Tuesday, October 16, 2007

Woman fights off Great White shark

I am so proud of this woman! I dont know what I would do in that situation. Good for her for taking on the creature and living to tell her story!

 

'I fought off Great White shark'

By Andrew MacDonald and Peter Michael

October 16, 2007 03:00am

LINDA Whitehurst thought she was going to die when she was forced to fight off a great white shark at Byron Bay in NSW yesterday.

She was enjoying a morning paddlewith her husband Glen, when a shark attacked her surf ski, knocking her into the water.

"I thought this is it," she said.

"I thought my leg is gone, my ankle's gone, he's going to grab a leg."

But the 52-year-old sustained only a minor bite wound to her right wrist as she fought off what she described as a 4m-long, great white shark, using only her surf ski paddle.

Remarkably, Mr Whitehurst was not the only shark attack survivor who lived to tell their tale yesterday.

Spearfisherman Adam Wood also joined the exclusive club of survivors, when two mates stabbed and poked a bronze whaler as it shook his leg at Holmes Reef, 240km north of Cairns.

He received more than 50 stitches to reattach tendons and ligaments severed by a 30cm shark bite.

"I am lucky to be alive, they saved my life," Mr Wood said yesterday, speaking after Saturday's attack.

The Byron Bay escape occurred near a popular surfing spot called The Pass, just around the point from Wategos Beach which was closed last week because of a shark.

Ms Whitehurst was returning to Byron at 10.45am (AEST) after a one-hour paddle when the great white struck.

"We were just coming back in. We'd been out at Wategos, heading back towards the surf club and we'd just left The Pass," Ms Whitehurst said.

"Glen was about three metres from me to my right side and I just saw this big thing down in the water. I just turned my head and happened to see this big dark object coming back and I knew it was a shark."

Ms Whitehurst said she thought her number was up as she tumbled into the water. She said she decided to lash out at the shark, out of instinct.

"I was just screaming trying to scare the shark and I had my surf ski blade in my hands. I was just punching into the shark.
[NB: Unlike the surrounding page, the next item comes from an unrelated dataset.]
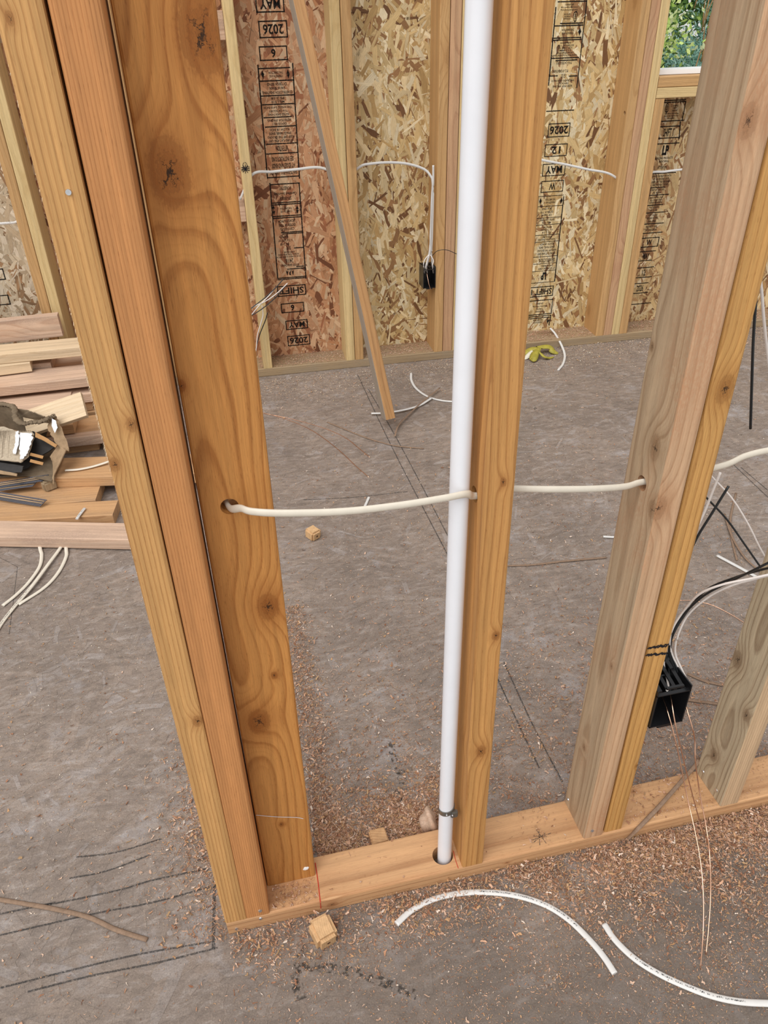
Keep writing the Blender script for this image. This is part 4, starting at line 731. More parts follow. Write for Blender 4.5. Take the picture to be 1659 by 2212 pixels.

I had my blade and I just kept punching, punching, punching," she said.

After fighting off the shark, Ms Whitehurst said her attention immediately turned to getting to safety.

"My ski was closer and I wanted to be straight on if the shark came back up again," she said.

"I got back up on my ski. My arm was just bleeding and I was thinking great, now he's really going to come back and get me.

"You just go. Your adrenalin is just being pumped through you so you just do anything."

Her husband Glen Whitehurst said he watched in horror as the shark latched on to his wife's surf ski.

"I had just looked around so I watched it hit," he said.

"I turned around and I watched it literally lift itself and the back of Linda's ski. It had the back of the ski in its mouth, gave it a shake and Linda got knocked off."

Northern NSW lifeguard co-ordinator Stephen Leahy said a shark spotted off the town's main beach about an hour after the attack was shepherded out to sea by a Brunswick Heads coastal patrol boat.